Saya berterima kasih kepada semua teman itu yang dengan senang hati membantu saya bertemu dengan banyak pihak selama kunjungan di Suriah. Persahabatan di antara kami masih berlangsung sampai sekarang. Karena perjalanan ke Suriah itu lah kini saya sering mampir ke Condet.

Dari Syeikh Ammar, dan ulama-ulama Syiah Irak lain yang saya temui di Sayyedah Zaenab, saya mendapatkan banyak cerita tentang relasi antara pemerintah Irak dan kaum Syiah di negeri itu, termasuk tentang kelompok Hizbudakwah. Saya dapat katakan bahwa mereka menentang Saddam dan Amerika bersamaan. Saddam Hussein, demikian pandangan mereka, adalah boneka yang dimanfaatkan Amerika di masa lalu, sebelum keduanya pecah kongsi.

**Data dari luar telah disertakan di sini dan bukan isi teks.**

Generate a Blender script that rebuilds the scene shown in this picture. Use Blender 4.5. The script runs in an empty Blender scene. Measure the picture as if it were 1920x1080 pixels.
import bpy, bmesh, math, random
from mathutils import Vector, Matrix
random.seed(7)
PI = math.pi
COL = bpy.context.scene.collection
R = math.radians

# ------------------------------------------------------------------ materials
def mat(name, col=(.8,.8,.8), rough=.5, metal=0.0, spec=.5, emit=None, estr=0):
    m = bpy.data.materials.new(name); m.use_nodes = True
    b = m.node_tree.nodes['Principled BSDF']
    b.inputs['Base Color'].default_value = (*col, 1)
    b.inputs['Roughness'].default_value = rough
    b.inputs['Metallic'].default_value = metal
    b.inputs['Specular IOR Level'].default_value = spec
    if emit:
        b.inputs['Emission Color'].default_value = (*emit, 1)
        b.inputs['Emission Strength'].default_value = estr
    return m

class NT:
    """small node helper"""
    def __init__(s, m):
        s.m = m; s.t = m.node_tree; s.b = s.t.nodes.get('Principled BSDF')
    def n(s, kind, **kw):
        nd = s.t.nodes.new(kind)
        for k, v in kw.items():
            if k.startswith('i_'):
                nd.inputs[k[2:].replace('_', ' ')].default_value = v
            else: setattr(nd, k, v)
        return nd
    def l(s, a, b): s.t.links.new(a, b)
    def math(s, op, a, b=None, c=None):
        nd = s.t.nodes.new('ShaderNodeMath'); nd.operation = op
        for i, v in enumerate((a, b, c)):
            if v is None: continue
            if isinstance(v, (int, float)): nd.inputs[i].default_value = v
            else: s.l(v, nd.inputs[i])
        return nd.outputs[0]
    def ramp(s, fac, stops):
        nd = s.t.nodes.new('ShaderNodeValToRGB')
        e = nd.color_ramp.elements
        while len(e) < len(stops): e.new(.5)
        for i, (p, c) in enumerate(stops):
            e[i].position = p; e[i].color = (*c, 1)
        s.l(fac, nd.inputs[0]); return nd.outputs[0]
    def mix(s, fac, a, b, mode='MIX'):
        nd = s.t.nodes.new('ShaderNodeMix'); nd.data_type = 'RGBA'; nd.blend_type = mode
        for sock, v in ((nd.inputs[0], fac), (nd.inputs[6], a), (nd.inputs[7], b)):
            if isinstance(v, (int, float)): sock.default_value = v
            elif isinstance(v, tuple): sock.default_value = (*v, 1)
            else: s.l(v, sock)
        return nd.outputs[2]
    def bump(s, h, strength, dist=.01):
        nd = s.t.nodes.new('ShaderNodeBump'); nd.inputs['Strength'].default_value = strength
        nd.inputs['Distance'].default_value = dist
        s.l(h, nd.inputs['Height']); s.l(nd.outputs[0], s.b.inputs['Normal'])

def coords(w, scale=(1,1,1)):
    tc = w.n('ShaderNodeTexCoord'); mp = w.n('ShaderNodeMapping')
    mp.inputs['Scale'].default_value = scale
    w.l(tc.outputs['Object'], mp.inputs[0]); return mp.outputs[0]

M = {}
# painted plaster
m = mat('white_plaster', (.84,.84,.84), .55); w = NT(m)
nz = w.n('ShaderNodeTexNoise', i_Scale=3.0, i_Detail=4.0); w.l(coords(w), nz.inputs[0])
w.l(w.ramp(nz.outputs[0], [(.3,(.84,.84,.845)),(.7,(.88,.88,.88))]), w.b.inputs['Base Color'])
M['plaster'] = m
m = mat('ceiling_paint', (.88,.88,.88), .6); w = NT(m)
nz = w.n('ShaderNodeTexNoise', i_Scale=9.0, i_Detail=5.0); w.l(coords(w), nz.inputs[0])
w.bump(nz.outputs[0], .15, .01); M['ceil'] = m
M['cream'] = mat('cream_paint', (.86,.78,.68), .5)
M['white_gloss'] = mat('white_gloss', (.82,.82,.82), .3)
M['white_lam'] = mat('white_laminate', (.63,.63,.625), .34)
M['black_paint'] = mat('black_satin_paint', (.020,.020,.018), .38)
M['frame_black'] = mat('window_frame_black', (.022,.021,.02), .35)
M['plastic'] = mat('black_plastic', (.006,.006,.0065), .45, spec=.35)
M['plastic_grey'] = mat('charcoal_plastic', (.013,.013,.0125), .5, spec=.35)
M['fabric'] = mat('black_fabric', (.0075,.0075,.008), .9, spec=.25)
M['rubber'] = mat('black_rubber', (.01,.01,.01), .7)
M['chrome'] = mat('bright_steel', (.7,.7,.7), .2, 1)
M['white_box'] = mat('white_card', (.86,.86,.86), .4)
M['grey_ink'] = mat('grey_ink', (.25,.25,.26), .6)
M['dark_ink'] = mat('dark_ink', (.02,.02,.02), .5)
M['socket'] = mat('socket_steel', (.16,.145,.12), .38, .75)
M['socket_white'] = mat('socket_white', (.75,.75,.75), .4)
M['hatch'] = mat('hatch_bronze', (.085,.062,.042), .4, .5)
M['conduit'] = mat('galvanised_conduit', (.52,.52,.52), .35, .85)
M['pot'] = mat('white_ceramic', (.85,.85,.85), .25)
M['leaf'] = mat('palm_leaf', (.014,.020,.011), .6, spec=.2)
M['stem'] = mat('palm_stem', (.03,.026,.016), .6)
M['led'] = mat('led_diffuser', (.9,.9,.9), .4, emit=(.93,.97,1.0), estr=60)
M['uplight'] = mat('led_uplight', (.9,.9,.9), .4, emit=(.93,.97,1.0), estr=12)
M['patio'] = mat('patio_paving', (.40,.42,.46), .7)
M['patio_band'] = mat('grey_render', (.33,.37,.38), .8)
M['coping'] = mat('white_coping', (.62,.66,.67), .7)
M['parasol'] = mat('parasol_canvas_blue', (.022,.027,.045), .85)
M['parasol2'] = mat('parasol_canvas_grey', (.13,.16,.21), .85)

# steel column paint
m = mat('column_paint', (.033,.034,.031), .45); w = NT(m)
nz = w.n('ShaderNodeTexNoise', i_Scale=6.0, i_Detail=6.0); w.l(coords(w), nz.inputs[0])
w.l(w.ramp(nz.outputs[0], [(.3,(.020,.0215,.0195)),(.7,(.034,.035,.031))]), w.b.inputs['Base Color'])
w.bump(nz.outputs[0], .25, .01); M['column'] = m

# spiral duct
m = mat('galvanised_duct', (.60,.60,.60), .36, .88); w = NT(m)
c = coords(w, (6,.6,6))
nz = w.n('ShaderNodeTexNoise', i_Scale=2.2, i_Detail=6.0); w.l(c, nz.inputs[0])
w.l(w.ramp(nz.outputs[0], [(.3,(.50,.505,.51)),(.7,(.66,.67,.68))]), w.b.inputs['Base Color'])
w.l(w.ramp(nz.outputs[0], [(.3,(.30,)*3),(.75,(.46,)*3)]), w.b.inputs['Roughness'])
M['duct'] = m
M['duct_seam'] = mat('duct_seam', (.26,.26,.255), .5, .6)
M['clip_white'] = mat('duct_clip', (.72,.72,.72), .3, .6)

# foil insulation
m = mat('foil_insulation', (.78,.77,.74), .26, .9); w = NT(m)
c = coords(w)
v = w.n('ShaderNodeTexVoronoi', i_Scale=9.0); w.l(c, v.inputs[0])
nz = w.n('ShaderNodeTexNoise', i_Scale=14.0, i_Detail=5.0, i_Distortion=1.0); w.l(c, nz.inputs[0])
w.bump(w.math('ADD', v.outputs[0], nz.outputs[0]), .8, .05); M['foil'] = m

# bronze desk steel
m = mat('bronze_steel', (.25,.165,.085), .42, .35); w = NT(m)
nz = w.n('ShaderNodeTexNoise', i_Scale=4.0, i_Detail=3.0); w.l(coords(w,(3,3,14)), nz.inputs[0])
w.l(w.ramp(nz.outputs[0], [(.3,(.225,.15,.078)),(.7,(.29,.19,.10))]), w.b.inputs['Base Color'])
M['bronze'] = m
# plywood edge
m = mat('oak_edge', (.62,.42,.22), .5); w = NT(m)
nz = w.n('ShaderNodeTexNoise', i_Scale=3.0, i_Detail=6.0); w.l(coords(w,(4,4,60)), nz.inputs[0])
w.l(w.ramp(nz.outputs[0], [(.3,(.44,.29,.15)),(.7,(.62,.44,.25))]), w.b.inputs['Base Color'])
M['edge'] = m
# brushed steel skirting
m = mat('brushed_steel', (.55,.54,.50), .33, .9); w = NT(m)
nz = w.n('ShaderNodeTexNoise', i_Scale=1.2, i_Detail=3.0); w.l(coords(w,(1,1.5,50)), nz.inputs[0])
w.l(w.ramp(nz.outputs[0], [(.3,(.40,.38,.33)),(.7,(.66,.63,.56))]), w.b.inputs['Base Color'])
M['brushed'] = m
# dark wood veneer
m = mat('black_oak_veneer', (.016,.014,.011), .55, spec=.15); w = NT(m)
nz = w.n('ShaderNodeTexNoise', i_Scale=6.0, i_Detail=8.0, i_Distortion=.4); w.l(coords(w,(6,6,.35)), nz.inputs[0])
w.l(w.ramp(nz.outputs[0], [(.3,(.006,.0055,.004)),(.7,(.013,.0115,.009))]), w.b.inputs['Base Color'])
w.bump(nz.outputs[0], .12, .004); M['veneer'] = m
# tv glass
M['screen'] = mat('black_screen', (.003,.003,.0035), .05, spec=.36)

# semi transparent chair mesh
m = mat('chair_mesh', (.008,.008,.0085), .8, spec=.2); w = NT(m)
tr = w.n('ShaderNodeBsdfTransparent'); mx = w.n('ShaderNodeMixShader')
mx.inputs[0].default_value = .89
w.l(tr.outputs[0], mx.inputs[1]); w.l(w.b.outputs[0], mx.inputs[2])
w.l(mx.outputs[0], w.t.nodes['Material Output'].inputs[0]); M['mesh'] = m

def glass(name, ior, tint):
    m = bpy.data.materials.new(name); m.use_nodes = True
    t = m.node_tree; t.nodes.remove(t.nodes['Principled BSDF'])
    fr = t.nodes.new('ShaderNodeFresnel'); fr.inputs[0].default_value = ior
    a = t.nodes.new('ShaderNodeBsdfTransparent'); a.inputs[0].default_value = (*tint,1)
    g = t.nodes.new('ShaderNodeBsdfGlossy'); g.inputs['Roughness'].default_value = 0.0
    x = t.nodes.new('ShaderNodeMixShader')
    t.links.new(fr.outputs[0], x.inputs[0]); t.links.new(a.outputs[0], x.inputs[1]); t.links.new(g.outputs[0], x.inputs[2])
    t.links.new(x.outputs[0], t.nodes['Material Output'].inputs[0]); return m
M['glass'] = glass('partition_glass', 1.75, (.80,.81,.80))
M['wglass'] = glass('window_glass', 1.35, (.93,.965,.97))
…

Ini adalah warga Irak yang saya temui di Sayyedah Zaenab. Mobil yang mereka gunakan untuk mengangkut barang ini menggunakan plat Baghdad. Banyak keluarga Irak, umumnya kaum Syiah, yang berkunjung ke Sayyedah Zaenab. Sebagian dari mereka adalah pedagang yang memiliki usaha di Suriah, sebagian lainnya berziarah ke makam cucu Nabi Muhammad SAW, Sayyedah Zaenab binti Ali bin Abu Thalib.

Saya pernah sempat menyusun rencana untuk masuk ke Irak bersama kelompok peziarah yang ingin mengunjungi Karbala di Irak menjelang peringatan Assyura.  Tetapi rencana itu dibatalkan karena beberapa kondisi yang saya sudah lupa.

Oh ya, Assyura adalah hari dimana Hussein bin Ali bin Abu Thalib bersama puluhan pengikutnya dibantai pasukan Yazid bin Muawiyyah di Padang Karbala, Irak sekarang. Yazid adalah penguasa Damaskus dari Bani Umayyah seperti orang tuanya, Muawiyyah, mengklaim diri sebagai amirul mukminin setelah kematian Ali bin Abu Thalib.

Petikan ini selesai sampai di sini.